--- START Record excerpts ---
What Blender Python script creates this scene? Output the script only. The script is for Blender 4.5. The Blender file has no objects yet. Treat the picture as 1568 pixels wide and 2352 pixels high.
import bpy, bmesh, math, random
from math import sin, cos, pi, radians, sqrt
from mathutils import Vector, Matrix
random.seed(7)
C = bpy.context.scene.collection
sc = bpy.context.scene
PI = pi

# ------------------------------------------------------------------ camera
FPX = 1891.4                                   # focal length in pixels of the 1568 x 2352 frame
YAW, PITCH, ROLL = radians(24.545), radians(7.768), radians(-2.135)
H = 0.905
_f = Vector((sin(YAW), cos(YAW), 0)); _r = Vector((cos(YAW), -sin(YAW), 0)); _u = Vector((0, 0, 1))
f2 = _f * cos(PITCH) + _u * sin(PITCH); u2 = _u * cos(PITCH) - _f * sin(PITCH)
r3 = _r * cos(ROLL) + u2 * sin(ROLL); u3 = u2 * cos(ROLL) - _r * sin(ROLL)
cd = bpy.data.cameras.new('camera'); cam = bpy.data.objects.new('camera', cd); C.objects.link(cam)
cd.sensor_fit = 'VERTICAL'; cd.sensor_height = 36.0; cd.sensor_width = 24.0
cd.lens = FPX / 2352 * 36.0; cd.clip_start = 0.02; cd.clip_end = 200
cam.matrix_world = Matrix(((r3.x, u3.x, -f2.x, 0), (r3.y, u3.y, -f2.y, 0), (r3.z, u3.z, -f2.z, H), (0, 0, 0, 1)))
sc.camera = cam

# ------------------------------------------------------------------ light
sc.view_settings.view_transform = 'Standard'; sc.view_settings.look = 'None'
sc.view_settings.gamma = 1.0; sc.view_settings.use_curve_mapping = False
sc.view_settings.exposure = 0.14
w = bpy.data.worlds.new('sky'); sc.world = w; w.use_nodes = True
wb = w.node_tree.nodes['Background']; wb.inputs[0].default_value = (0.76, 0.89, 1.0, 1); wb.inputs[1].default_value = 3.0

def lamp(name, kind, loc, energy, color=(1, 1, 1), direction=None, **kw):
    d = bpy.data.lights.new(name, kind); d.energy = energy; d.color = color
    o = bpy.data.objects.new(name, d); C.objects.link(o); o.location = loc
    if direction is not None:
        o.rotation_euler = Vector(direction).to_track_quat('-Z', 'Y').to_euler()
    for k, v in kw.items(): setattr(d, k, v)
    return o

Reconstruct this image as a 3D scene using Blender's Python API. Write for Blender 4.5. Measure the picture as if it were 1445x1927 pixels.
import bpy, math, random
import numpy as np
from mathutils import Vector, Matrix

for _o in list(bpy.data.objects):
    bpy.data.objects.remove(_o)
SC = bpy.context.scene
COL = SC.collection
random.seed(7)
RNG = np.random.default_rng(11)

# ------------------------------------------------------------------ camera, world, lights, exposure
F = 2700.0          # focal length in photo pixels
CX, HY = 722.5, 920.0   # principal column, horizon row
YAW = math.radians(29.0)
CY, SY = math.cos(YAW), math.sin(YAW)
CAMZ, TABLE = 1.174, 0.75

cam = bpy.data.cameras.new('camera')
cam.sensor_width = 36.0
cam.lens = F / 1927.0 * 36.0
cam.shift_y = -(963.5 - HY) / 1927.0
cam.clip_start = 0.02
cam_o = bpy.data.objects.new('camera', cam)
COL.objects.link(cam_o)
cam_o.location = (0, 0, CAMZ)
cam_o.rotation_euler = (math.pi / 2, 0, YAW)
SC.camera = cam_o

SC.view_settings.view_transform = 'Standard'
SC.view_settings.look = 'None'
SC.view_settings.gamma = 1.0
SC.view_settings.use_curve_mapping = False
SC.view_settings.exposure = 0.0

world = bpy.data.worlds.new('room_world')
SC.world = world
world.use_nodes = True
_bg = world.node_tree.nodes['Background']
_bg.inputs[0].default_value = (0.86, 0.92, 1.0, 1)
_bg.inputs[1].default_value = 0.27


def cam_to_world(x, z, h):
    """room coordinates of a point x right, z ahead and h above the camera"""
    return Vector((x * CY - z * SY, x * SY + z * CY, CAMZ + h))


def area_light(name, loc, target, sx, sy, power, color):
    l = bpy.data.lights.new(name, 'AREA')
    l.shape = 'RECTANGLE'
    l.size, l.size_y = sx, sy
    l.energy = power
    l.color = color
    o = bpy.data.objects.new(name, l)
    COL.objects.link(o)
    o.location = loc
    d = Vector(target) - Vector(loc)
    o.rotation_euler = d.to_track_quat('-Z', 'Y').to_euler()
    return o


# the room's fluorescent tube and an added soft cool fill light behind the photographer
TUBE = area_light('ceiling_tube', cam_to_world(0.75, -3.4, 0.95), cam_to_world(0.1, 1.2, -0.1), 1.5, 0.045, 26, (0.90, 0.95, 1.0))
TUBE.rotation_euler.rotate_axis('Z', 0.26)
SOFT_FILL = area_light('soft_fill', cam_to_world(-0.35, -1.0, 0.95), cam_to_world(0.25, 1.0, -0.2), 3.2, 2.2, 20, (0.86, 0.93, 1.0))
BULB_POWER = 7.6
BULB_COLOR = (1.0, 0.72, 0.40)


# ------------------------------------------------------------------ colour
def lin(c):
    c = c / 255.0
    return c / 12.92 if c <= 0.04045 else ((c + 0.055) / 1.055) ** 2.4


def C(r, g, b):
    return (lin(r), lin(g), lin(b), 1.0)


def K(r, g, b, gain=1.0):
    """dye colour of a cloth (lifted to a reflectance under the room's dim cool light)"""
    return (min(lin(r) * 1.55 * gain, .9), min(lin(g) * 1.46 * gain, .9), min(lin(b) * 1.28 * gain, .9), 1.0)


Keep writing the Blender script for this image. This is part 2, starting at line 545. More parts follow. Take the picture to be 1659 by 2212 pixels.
--- END Record excerpts ---
Task to carry out: Extract the lines from the line with "Reconstruct this image" through the line with "RNG = np.random.default_rng(11)". Keep both of those lines, copy everything exactly, and add nothing.

Complete output:
Reconstruct this image as a 3D scene using Blender's Python API. Write for Blender 4.5. Measure the picture as if it were 1445x1927 pixels.
import bpy, math, random
import numpy as np
from mathutils import Vector, Matrix

for _o in list(bpy.data.objects):
    bpy.data.objects.remove(_o)
SC = bpy.context.scene
COL = SC.collection
random.seed(7)
RNG = np.random.default_rng(11)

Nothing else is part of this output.